Surplus tonnage (5-10 vessels per week off LPA-Nbou) through the later part of June and into July has been characteristic of the frozen reefer trades which after the promise of late-season squid and improving catches off Mauritania in end-May have succumbed to quieter trading in recent weeks, with benchmark rates now down at $137.00 per mt basis 3.5k mt into Nigeria. Catches off Mauritania through June and into July have shown sparks of promise, however they have proven too inconsistent and sporadic to provide the necessary sustained demand to keep an increasing supply of 200-350k cb.ft. reefer vessels in the region fully employed. The surplus has been in part triggered by redeliveries from other end-season trades, most notably squid vessel’s from the Far East returning to the Atlantic, but also GreenSea vessels exiting the Egypt-Black Sea trades that had occupied several units up until mid-June.

Blue Whiting shipments from Faroes into West Africa has remained a mainstay of the frozen trades during this period and kept freight levels from tumbling further by drawing tonnage to the North for these longer-haul voyages. With an estimated 95,000+ net mt shipped across Jan-Jun (on 25 vessels), this years’ Faroes-WAF blue whiting season has built on the previous years’ improvement of 85,000+ net mt and consistently drawn on ballasting tonnage from Med/WAF to slow the decline in the freight market. Through early weeks of July, the changeover from blue whiting to mackerel off Faroes has been almost seamless, with little sign of the lengthy break that traditional punctuates this transition. This has prompted almost 15 reefers to ballast north to the Faroes over the last four-week period – from as far south as Matadi – to carry the first of the North Sea Mackerel cargoes; a positive early-season sign.

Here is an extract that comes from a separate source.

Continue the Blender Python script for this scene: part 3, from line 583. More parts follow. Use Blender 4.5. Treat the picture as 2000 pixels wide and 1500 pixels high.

Elsewhere looking to the fresh trades, there’s been improvement in fruit volumes from South Africa, Argentina and New Zealand over the last number of weeks, and while trading conditions for the segment have remained challenging compared with the spike in demand from earlier in the year (particularly for bananas and the weak import market in the Med), the lingering reefer container shortages and an added boost from several larger units fixing frozen fish cargoes from Alaska into the North Continent has lessened the overhang of spot tonnage compared with frozen trades. Operators of > 400k cb.ft. tonnage are therefore pushing for last done freight levels as the market has steadied itself.

 

Outlook:

Vessels have been clearing quickly through West Africa discharge ports in recent weeks as rains have subsided and congestion at Lagos eased. 5-10 spot reefers off Las Palmas-Noudhibou are expected over the coming 7-10 days and with the major boost from the first Faroes Mackerel volumes now run it’s course, Operators are looking to creative options for employment before the next TS cycle in the North, including quoting for citrus cargoes from South Africa and Argentina.